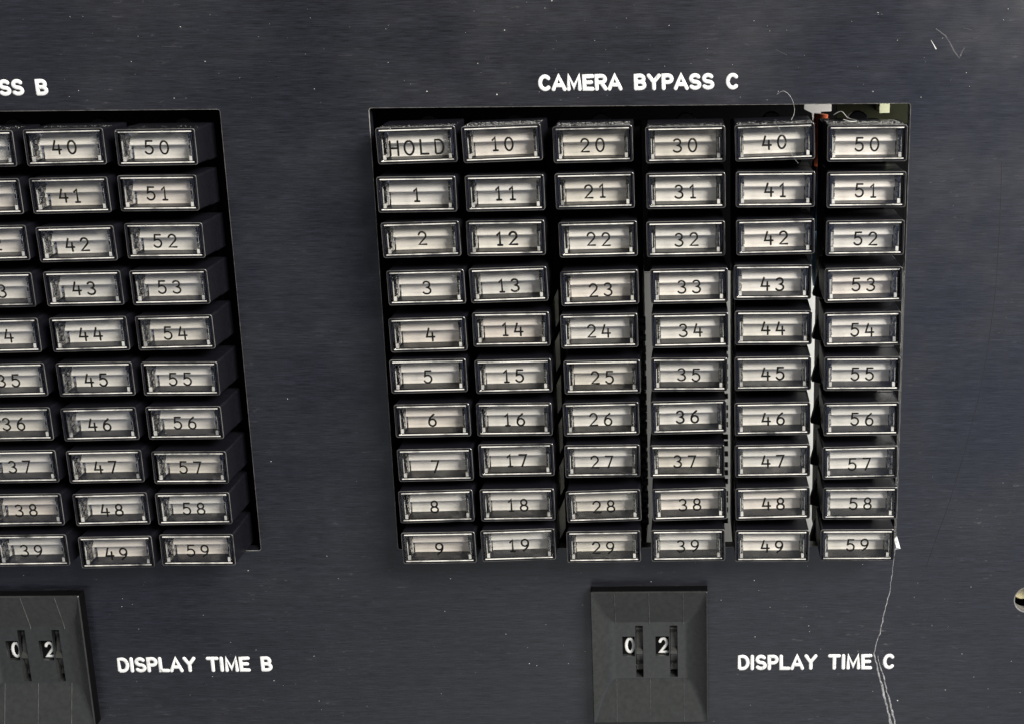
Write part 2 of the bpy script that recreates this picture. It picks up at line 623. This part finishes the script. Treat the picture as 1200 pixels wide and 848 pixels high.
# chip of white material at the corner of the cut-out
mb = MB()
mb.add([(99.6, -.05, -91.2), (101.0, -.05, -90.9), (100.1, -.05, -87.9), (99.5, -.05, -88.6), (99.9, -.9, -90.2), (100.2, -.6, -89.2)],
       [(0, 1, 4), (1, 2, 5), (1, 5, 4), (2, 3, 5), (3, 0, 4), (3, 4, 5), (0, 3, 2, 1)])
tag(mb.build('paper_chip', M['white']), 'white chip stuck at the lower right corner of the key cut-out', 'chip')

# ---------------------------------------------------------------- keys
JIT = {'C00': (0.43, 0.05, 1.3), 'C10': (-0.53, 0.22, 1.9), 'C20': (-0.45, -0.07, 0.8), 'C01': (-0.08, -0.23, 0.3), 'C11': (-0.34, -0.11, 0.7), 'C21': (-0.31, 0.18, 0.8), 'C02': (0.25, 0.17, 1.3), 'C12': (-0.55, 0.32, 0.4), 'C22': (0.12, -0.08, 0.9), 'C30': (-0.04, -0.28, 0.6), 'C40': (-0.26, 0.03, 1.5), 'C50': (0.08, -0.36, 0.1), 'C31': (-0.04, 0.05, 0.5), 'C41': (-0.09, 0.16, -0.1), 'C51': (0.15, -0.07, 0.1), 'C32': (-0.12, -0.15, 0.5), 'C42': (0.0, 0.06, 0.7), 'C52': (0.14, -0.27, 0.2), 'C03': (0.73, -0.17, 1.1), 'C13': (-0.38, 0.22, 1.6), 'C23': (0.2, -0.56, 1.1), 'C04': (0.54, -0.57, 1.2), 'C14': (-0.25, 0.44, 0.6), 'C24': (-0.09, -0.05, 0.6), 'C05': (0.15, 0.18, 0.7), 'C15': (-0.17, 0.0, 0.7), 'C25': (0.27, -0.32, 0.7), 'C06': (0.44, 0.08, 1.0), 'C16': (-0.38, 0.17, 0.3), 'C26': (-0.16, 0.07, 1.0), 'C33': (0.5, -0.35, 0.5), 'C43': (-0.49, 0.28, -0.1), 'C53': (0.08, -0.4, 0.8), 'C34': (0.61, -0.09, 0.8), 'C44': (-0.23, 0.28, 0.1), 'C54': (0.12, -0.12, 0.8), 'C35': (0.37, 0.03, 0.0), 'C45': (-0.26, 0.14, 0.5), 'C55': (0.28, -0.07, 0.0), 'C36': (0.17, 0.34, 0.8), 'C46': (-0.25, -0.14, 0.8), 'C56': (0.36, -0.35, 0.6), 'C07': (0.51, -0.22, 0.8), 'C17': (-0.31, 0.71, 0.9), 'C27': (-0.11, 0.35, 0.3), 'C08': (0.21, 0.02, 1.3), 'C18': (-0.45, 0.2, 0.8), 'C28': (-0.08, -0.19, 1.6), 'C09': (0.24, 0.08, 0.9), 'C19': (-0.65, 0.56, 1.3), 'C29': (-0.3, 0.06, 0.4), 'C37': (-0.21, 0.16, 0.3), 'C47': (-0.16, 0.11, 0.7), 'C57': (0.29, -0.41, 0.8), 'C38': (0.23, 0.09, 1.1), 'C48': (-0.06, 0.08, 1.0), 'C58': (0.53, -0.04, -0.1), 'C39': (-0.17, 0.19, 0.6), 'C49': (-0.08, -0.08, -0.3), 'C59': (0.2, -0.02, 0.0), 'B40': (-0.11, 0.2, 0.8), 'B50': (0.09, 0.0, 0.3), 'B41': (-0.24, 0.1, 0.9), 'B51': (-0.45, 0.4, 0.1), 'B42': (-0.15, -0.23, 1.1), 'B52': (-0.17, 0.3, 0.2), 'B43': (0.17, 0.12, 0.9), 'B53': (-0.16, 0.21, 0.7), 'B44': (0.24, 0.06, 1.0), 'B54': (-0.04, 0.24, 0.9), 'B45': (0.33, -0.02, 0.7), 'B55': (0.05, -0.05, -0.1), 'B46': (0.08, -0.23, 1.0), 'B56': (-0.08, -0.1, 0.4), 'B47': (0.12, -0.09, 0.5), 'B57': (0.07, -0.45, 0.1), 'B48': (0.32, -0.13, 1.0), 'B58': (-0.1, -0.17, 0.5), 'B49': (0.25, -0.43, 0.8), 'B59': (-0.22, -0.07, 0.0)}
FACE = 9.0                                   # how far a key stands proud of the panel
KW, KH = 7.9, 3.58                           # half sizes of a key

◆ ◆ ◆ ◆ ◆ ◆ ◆

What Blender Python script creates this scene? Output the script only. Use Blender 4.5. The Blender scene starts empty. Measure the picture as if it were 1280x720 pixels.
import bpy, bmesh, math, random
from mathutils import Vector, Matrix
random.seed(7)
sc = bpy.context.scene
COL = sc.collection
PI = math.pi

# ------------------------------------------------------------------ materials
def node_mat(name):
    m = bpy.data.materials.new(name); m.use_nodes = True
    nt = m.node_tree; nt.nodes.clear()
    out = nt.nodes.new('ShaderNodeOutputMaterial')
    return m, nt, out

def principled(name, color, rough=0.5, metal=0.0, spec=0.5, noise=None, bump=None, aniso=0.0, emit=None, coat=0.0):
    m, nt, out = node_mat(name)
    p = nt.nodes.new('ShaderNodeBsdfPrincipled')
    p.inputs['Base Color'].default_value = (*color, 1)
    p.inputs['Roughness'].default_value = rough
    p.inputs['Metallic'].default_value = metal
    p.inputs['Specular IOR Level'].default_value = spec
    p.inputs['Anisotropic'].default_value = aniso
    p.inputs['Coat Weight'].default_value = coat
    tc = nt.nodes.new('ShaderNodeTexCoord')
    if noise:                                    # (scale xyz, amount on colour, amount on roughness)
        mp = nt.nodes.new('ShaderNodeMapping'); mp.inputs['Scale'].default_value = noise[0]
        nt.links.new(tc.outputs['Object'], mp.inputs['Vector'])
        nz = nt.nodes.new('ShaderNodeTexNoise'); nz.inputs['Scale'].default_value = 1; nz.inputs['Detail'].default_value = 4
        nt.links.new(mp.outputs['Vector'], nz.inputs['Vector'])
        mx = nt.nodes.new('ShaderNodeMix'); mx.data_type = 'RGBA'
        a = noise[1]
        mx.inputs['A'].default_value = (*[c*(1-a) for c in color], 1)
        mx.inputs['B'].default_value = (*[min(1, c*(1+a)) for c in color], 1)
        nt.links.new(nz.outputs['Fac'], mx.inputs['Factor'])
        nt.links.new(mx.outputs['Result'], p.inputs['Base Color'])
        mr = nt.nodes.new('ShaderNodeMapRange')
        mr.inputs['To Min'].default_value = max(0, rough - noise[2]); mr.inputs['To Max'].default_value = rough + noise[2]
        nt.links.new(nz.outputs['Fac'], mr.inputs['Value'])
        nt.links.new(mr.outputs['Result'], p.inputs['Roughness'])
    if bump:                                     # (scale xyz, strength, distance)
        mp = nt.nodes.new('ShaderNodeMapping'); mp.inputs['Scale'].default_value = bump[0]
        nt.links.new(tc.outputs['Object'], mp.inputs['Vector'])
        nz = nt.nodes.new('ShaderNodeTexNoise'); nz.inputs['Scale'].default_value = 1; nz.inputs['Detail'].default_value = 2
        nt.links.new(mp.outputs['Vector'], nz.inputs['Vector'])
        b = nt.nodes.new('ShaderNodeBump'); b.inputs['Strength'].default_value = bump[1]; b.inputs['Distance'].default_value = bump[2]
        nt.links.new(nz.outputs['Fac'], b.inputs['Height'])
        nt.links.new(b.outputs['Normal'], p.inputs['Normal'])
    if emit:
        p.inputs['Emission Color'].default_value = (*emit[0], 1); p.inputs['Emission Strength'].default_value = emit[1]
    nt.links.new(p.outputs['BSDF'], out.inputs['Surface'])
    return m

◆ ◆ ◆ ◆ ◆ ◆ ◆

[Directions]
Going down the listing above, begin printing at the line with "Write part 2" and finish with the line with "tag(mb.build('paper_chip', M['white']), 'white", exactly as they appear.

[Final result]
Write part 2 of the bpy script that recreates this picture. It picks up at line 623. This part finishes the script. Treat the picture as 1200 pixels wide and 848 pixels high.
# chip of white material at the corner of the cut-out
mb = MB()
mb.add([(99.6, -.05, -91.2), (101.0, -.05, -90.9), (100.1, -.05, -87.9), (99.5, -.05, -88.6), (99.9, -.9, -90.2), (100.2, -.6, -89.2)],
       [(0, 1, 4), (1, 2, 5), (1, 5, 4), (2, 3, 5), (3, 0, 4), (3, 4, 5), (0, 3, 2, 1)])
tag(mb.build('paper_chip', M['white']), 'white chip stuck at the lower right corner of the key cut-out', 'chip')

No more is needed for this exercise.